───── Input material ─────

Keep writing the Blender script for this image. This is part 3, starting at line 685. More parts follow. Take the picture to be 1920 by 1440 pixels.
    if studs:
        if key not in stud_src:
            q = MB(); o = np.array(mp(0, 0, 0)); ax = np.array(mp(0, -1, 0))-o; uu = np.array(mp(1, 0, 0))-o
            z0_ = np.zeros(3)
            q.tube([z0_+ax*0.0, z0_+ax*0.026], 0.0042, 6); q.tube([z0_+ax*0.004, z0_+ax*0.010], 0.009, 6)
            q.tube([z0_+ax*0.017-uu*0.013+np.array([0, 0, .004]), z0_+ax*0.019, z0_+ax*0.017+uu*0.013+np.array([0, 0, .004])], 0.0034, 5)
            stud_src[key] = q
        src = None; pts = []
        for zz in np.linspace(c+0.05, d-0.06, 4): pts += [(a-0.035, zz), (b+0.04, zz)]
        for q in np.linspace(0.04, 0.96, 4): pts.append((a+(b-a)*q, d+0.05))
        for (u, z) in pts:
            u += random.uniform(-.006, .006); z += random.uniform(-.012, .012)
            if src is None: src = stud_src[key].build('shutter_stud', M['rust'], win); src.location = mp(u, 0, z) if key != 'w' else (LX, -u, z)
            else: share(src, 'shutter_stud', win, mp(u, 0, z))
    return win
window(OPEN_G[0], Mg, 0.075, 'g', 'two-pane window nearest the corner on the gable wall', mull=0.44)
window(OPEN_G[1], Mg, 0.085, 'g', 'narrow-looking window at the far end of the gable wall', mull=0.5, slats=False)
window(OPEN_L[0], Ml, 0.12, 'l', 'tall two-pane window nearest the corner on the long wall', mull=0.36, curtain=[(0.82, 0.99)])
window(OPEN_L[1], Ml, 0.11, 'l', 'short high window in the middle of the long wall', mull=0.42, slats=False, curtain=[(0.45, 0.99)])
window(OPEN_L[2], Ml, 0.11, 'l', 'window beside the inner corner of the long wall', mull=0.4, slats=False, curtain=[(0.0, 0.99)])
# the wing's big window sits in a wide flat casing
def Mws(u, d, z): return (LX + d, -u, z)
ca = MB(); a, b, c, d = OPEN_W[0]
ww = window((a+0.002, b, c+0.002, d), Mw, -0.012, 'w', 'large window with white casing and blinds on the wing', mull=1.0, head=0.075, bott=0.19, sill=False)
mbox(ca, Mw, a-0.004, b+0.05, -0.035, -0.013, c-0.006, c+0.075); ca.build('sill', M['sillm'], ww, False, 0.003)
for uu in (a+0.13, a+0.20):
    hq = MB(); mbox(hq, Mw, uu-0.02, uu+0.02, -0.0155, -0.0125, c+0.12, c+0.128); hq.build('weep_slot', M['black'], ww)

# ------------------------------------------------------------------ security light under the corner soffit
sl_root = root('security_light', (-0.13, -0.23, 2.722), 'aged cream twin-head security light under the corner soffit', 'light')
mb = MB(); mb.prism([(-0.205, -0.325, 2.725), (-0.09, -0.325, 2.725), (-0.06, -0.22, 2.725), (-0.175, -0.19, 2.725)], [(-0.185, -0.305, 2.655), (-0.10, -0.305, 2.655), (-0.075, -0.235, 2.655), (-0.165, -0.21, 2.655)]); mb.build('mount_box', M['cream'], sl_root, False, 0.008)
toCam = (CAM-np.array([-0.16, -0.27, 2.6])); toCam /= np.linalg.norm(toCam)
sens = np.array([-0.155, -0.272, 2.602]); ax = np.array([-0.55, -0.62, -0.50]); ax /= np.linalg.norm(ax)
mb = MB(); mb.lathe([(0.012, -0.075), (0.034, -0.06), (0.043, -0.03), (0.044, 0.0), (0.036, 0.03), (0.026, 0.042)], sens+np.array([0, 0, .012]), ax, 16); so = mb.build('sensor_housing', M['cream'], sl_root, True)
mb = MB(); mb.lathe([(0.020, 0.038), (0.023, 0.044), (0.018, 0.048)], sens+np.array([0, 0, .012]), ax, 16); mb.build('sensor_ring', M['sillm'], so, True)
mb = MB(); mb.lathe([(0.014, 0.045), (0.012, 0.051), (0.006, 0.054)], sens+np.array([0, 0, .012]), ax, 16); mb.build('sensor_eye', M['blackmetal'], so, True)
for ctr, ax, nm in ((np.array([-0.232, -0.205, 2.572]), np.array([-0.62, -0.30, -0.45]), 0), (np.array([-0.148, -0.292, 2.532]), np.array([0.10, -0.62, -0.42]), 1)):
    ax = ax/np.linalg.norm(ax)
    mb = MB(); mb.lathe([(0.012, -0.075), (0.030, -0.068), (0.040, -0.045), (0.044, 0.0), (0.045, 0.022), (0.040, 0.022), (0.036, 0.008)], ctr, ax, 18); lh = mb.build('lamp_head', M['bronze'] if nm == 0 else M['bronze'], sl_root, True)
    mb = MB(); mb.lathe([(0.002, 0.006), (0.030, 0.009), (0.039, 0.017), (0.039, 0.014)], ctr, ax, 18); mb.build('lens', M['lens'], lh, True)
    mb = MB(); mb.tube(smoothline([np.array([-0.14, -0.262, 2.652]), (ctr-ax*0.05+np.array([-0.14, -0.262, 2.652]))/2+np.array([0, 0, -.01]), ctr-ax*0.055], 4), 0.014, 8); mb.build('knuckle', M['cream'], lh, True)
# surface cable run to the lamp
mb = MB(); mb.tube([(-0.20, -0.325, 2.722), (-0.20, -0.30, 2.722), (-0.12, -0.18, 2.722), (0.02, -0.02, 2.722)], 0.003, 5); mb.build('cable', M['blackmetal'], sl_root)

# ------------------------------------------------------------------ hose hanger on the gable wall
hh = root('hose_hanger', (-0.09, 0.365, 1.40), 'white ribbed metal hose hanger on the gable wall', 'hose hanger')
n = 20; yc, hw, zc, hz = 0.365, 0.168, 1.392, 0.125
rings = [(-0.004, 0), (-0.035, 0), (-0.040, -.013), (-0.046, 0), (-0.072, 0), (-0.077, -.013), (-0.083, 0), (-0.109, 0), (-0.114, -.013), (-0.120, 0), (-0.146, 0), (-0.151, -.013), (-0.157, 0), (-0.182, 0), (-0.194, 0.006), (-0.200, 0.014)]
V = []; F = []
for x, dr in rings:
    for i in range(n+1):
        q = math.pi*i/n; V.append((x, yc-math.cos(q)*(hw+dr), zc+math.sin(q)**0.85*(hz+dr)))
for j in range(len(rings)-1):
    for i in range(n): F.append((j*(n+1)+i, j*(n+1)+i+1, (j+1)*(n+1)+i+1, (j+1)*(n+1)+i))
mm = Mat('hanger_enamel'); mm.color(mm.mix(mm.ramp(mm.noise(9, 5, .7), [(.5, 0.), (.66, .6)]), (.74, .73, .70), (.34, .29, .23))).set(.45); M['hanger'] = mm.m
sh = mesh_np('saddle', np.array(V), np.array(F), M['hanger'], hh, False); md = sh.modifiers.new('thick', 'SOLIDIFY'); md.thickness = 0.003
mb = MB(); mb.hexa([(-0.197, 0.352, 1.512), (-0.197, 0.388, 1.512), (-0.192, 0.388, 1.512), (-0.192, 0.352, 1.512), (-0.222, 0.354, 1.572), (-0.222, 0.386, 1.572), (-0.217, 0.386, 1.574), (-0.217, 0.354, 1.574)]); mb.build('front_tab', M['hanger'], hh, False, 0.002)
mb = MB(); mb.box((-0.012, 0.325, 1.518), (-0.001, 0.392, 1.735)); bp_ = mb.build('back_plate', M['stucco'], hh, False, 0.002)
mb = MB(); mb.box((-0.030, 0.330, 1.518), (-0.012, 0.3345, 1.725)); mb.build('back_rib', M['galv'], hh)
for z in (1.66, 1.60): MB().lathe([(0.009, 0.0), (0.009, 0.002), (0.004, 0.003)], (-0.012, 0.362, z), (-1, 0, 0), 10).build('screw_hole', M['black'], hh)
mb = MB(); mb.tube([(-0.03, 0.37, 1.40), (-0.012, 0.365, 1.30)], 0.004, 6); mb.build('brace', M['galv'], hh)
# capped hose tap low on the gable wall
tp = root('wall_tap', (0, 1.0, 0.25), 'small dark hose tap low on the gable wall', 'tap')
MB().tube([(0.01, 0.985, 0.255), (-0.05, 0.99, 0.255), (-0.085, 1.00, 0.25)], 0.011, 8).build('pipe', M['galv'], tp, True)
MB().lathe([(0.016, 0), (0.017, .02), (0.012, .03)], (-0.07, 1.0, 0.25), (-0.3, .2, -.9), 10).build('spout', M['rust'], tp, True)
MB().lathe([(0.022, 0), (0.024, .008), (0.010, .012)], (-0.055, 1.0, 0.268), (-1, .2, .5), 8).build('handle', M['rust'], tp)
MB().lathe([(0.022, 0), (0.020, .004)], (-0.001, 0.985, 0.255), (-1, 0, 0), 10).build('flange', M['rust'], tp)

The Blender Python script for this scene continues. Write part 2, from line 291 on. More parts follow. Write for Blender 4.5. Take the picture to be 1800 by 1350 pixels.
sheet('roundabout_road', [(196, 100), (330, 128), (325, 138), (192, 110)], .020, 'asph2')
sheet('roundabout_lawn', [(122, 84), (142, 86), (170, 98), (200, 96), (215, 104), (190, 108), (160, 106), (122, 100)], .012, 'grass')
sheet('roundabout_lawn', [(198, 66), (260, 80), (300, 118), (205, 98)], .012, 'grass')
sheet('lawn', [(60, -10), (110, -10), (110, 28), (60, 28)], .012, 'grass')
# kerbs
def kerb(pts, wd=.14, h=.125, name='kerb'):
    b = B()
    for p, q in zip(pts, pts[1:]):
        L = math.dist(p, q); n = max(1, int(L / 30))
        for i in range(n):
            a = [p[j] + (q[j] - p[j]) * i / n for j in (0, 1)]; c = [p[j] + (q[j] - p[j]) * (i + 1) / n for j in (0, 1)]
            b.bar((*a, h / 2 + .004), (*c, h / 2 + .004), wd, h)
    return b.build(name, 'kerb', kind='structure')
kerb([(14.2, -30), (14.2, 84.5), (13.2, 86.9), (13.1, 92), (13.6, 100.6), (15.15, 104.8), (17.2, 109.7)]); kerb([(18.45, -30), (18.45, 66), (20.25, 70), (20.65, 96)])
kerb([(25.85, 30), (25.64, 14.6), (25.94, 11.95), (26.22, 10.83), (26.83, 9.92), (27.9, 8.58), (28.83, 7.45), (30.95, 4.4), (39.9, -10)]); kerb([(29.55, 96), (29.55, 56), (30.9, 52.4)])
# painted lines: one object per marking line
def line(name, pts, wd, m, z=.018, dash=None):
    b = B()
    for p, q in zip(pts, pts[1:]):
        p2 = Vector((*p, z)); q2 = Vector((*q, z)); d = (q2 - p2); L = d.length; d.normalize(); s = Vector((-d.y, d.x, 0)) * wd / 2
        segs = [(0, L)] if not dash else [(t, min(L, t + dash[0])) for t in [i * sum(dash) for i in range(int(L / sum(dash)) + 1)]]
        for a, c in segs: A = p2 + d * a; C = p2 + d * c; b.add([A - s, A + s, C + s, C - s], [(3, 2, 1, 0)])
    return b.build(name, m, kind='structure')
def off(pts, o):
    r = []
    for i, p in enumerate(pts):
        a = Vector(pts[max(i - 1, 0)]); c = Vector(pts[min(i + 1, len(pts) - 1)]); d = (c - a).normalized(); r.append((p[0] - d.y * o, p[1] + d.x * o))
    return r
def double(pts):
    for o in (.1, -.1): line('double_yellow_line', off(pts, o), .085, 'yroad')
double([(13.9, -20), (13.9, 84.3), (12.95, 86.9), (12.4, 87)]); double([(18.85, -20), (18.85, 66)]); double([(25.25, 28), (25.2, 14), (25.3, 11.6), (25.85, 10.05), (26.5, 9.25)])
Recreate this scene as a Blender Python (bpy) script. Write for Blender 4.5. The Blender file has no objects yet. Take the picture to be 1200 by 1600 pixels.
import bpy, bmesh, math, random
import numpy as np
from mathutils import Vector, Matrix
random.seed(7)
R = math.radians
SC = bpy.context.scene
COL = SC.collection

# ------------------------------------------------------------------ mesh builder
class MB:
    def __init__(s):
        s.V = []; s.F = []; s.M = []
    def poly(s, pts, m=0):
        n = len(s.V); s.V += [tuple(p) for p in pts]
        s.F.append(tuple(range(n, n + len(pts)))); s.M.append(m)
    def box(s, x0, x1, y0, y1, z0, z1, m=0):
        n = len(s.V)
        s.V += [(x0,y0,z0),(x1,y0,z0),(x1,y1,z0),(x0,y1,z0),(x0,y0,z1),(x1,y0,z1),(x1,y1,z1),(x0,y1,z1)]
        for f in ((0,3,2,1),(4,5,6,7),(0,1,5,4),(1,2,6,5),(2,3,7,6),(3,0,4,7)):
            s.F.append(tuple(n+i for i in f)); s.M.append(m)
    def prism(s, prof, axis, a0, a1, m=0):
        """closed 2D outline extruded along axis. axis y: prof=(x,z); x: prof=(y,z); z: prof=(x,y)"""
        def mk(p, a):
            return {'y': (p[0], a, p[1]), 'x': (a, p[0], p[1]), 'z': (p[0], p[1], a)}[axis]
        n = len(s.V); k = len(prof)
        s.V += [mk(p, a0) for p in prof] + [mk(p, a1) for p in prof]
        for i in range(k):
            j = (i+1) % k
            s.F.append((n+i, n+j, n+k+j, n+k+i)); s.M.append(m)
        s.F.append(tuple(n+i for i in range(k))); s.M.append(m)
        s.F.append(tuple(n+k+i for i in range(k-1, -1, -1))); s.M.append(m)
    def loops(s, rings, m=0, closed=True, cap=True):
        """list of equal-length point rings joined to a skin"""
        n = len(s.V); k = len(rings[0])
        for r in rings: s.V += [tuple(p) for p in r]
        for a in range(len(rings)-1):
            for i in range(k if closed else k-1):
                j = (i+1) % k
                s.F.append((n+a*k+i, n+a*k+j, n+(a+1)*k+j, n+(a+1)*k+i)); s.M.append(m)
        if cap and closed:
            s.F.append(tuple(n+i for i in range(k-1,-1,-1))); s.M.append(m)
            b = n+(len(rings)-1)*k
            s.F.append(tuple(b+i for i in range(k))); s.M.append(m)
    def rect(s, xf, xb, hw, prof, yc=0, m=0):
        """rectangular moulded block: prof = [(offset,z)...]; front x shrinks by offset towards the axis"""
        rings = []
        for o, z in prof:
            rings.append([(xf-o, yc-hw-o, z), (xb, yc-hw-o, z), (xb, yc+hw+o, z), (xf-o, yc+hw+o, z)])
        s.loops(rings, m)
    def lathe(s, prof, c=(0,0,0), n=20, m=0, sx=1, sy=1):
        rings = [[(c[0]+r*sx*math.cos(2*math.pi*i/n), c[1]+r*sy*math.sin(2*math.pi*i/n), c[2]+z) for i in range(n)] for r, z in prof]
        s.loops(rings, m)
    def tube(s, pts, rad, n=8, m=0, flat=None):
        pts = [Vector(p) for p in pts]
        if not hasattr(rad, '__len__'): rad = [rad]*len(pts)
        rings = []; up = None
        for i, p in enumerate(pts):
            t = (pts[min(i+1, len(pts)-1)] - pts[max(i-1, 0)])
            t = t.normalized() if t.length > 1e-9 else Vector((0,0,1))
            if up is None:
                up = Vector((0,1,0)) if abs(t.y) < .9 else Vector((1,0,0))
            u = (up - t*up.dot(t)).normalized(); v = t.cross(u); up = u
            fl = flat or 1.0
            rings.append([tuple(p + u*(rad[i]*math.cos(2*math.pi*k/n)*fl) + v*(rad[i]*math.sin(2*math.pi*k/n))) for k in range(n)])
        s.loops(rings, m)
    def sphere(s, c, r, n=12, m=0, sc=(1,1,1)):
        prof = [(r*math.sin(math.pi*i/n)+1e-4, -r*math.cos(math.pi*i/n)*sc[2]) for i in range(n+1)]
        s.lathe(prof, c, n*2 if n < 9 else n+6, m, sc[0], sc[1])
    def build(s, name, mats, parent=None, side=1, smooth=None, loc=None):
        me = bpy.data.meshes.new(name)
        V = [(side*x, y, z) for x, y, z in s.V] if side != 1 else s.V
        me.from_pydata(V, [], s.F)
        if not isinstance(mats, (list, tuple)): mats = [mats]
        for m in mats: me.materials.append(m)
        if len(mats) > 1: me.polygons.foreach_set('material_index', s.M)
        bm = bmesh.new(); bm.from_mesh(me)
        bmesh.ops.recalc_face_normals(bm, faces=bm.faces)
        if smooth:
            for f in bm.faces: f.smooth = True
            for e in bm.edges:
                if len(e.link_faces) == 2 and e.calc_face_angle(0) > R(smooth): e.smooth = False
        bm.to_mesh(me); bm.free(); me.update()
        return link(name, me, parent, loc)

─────

§ **Given instruction**: From the entries above, extract only the lines running from the one containing "Recreate this scene" through the one containing "COL = SC.collection", inclusive.

§ **Answer to this task**:
Recreate this scene as a Blender Python (bpy) script. Write for Blender 4.5. The Blender file has no objects yet. Take the picture to be 1200 by 1600 pixels.
import bpy, bmesh, math, random
import numpy as np
from mathutils import Vector, Matrix
random.seed(7)
R = math.radians
SC = bpy.context.scene
COL = SC.collection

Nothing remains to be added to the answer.